**Your goal**
Report every line from the material that contains the word "scene".

**Recorded information**
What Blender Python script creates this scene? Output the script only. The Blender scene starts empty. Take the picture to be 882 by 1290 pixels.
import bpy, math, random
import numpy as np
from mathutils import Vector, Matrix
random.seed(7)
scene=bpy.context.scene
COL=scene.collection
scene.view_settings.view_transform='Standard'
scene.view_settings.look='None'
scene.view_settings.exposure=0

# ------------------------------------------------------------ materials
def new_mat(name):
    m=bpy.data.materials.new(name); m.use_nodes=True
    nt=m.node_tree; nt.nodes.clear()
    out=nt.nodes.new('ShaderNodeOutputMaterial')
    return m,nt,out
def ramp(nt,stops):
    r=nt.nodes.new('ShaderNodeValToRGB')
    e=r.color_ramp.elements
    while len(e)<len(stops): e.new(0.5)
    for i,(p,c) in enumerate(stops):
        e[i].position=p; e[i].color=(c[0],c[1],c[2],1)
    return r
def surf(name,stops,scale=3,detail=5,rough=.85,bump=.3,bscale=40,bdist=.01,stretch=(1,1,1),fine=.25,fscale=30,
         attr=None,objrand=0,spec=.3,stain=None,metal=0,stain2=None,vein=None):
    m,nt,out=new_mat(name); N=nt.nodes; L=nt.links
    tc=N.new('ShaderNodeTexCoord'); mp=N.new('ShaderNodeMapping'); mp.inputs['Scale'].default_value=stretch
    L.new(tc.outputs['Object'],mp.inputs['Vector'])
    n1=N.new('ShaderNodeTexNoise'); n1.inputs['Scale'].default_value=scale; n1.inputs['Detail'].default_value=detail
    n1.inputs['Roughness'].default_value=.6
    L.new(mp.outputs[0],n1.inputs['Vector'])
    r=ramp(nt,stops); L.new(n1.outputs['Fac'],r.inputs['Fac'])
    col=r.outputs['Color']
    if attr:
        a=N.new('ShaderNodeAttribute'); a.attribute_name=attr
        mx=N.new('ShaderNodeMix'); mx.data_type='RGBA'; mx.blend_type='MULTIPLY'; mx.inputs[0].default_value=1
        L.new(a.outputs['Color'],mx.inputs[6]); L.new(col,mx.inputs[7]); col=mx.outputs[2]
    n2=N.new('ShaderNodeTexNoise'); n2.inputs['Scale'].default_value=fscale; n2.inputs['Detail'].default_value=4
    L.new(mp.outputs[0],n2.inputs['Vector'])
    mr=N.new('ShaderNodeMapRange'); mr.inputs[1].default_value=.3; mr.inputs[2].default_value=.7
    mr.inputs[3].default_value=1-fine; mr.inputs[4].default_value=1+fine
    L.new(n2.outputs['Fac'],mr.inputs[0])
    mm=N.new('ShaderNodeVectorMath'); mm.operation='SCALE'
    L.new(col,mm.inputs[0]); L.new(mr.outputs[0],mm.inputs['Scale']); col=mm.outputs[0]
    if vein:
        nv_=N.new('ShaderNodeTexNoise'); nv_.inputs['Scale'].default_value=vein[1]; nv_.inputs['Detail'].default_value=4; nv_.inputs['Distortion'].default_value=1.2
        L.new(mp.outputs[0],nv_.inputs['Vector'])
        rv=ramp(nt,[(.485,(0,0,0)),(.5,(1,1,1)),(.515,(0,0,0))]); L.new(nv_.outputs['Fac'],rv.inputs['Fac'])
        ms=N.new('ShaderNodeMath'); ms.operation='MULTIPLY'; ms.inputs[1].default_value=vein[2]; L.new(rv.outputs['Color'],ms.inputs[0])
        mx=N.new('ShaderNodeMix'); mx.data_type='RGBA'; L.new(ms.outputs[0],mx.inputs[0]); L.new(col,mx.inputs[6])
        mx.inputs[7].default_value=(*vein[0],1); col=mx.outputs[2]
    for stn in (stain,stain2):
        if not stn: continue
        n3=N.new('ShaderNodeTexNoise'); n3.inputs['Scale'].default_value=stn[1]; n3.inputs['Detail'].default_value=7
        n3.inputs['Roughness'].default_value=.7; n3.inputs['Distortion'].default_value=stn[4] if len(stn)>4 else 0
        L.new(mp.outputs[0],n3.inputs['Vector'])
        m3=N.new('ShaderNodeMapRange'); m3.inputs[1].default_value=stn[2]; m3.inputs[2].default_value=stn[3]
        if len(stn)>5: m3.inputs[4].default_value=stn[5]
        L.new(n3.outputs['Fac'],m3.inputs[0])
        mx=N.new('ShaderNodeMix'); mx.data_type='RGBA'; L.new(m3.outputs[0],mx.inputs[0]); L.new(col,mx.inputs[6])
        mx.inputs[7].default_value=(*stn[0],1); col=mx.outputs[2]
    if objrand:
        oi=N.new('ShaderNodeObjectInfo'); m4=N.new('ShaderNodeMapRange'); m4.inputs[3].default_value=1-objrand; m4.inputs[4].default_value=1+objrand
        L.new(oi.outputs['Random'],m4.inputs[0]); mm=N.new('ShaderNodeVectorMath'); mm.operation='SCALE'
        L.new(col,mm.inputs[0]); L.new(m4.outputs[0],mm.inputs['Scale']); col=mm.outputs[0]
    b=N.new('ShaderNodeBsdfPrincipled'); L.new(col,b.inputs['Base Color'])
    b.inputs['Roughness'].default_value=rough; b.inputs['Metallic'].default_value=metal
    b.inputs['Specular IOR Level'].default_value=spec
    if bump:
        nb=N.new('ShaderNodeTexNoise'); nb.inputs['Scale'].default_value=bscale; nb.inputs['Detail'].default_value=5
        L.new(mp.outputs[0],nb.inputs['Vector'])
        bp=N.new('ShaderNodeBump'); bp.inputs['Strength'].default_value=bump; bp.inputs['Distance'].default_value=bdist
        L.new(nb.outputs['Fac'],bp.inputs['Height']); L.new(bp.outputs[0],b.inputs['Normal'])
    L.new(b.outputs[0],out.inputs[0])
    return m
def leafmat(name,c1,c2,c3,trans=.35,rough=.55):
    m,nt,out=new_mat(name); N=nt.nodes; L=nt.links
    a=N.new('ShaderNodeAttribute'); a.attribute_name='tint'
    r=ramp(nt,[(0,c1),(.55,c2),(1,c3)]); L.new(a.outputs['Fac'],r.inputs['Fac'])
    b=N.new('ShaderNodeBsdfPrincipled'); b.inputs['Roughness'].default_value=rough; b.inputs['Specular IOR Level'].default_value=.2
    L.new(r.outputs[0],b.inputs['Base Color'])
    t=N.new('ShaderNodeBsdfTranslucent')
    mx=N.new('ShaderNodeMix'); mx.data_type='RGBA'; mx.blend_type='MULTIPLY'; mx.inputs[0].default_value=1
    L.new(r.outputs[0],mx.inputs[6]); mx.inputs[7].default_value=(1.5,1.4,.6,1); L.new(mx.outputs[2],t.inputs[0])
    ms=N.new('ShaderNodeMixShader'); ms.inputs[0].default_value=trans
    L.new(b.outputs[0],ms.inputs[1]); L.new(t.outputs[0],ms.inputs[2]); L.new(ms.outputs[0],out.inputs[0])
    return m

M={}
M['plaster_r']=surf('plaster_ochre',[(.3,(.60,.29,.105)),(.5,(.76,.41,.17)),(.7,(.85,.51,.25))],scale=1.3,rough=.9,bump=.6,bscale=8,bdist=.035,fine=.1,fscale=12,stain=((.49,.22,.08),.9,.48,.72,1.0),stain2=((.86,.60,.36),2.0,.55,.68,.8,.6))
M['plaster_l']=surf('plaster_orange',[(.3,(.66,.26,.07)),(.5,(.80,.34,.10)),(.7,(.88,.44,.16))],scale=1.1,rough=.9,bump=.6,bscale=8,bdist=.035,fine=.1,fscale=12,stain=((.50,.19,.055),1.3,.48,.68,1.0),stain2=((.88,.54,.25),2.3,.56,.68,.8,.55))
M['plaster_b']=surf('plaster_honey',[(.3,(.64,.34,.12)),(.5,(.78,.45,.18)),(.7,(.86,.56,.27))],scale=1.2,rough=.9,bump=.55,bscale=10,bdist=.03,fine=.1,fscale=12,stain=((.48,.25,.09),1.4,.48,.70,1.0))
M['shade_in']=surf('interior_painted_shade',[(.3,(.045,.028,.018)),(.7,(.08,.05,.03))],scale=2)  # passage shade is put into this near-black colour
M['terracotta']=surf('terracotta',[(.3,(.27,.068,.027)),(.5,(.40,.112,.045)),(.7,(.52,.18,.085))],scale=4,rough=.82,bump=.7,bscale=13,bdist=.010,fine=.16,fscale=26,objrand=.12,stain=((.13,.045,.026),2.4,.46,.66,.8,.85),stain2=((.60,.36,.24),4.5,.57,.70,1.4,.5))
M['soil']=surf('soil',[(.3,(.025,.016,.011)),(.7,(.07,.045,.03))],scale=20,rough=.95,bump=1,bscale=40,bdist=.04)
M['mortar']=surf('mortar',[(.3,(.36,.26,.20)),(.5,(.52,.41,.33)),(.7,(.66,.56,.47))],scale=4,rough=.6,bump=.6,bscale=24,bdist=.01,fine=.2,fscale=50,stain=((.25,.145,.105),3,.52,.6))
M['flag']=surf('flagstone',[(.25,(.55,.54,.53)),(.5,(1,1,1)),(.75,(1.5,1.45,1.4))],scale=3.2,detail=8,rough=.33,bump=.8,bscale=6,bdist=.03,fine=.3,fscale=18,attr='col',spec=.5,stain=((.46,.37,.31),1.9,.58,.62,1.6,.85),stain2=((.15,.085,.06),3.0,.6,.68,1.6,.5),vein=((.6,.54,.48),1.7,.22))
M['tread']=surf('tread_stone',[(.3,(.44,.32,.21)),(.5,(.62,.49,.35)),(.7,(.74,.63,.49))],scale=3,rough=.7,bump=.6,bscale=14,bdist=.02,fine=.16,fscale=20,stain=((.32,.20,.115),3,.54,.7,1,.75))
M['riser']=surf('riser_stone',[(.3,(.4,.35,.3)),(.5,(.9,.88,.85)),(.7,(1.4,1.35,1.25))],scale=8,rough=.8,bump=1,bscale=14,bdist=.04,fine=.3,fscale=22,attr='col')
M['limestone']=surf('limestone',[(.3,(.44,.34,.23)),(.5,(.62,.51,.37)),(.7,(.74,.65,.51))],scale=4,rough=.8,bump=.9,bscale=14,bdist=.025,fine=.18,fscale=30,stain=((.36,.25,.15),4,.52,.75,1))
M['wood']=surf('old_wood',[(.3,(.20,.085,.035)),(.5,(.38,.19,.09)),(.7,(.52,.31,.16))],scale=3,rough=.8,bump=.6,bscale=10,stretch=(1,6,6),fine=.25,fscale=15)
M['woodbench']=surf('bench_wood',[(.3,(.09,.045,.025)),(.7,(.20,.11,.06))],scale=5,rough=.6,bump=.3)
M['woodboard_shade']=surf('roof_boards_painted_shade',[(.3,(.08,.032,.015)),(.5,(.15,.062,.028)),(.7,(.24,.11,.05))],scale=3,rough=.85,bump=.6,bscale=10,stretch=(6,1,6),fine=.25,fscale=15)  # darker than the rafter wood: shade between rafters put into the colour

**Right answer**
What Blender Python script creates this scene? Output the script only. The Blender scene starts empty. Take the picture to be 882 by 1290 pixels.
scene=bpy.context.scene
COL=scene.collection
scene.view_settings.view_transform='Standard'
scene.view_settings.look='None'
scene.view_settings.exposure=0